De dagen in de kerker gaan voorbij. Sans-Joye denkt, dat hij
zal sterven. Er is immers geen enkel perspectief voor hem en Fidessa. Sans-Joye
vindt zijn leven doelloos geweest. Dan horen hij en Fidessa buiten een hoop
lawaai. Het blijkt, dat er een oorlog aan de gang is. De vijand trekt moordend
en plunderend rond. De mensen beginnen om Sans-Joye te roepen. Hij moet hen
redden. Hij is immers de dapperste ridder van de stad. De kerker wordt
ontsloten en men vraagt Sans-Joye of hij de stad wil redden. De koning heeft
hem gratie verleend. Sans-Joye wil eerst niet. Hij is verbitterd. Fidessa
echter weet hem te overtuigen van het tegendeel en Sans-Joye geeft dan toe. Hij
gaat de kerker uit en stort zich op de vijand. Fidessa volgt hem als zijn
schildknaap.
Sans-Joye vecht dapper en weet de vijand met zijn manschappen
te verslaan en de stad uit te jagen. Op de heide voor de stad komt Sans-Joye
echter tot de ontdekking, dat hij in de gevechten dodelijk gewond is geraakt.

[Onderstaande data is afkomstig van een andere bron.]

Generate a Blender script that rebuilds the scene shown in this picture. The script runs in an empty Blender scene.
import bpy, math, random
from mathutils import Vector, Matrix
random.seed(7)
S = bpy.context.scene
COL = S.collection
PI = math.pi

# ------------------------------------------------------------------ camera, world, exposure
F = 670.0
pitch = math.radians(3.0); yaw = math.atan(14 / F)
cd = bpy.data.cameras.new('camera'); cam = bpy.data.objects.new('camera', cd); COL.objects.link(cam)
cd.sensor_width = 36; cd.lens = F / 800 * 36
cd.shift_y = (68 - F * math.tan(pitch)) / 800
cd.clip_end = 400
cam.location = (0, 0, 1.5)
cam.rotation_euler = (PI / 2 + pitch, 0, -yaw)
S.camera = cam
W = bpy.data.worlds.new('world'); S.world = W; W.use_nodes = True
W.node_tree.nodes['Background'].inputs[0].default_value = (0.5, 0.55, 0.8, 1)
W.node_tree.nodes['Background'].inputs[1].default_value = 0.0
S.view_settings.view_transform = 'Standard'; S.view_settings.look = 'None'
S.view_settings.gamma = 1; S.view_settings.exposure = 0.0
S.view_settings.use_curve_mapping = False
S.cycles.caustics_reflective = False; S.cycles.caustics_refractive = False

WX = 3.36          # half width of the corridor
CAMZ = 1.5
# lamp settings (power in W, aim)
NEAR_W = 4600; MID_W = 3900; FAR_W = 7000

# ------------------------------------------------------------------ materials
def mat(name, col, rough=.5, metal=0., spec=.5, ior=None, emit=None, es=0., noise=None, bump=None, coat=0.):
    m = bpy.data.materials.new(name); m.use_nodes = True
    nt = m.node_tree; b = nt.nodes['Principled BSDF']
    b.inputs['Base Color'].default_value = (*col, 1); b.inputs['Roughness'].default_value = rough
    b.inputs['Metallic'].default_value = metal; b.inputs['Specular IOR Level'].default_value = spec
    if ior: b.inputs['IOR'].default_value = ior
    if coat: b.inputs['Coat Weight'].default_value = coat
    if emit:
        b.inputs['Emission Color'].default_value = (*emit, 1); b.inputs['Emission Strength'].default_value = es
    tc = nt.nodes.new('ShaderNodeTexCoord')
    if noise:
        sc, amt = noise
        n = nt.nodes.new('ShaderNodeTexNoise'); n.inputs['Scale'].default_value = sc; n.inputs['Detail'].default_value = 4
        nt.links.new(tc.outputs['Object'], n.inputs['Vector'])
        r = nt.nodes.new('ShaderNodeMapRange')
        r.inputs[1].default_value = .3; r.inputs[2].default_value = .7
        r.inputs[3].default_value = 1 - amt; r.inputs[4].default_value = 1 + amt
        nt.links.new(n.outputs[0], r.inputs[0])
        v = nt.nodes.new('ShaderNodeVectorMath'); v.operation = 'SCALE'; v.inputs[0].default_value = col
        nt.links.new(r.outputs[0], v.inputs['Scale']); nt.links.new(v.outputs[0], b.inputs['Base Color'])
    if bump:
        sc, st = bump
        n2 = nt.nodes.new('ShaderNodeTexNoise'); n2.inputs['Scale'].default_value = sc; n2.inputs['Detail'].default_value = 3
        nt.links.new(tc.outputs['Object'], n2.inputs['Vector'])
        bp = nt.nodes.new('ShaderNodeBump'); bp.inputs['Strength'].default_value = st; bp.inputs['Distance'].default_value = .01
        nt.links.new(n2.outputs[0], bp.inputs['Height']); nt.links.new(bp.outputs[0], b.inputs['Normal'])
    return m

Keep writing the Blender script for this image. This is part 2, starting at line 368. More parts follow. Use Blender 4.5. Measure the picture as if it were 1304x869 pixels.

Hij zakt neer en zegt tegen Fidessa, dat hij nu sterven gaat in waarheid. Hij
heeft daar vrede mee. Ook Fidessa heeft er vrede mee, maar geeft aan, dat ze
Sans-Joye in de dood zal volgen. Sans-Joye sterft en Fidessa zet vervolgens
haar dolk op de hoorn van de eenhoorn op haar harnas, de zwakke plek van het
pantser. Zo sterft ook Fidessa. Ze voelt zich dan opeens verlicht, verlucht en
verlost. In een transcendente staat ziet Fidessa hoe de mensen het lijk van
Sans-Joye en dat van haar naar de stad dragen. Ze vindt vervolgens ook het
transcendente lichaam van Sans-Joye terug en samen lopen ze, vergeestelijkt,
over een pad van wolken naar het paradijs. De eenhoorn vergezelt hen op deze
weg; hij komt uit het lichtwoud gesprongen. Hij is nu tam en aanhankelijk
geworden. Sans-Joye en Fidessa worden zo voor eeuwig met elkaar verenigd.
4. Verwachtingen
Ik verwacht van dit boek dat het een heel abstract en
ingewikkeld verhaal gaat worden. Ik denk ook dat ondanks dat het boek erg dun
is, ik er lang over zal doen om het te lezen doordat het mij niet een extreem
aangrijpend verhaal lijkt. Verder denk ik wel dat als het boek eenmaal uit is,
ik het achteraf met plezier heb gelezen.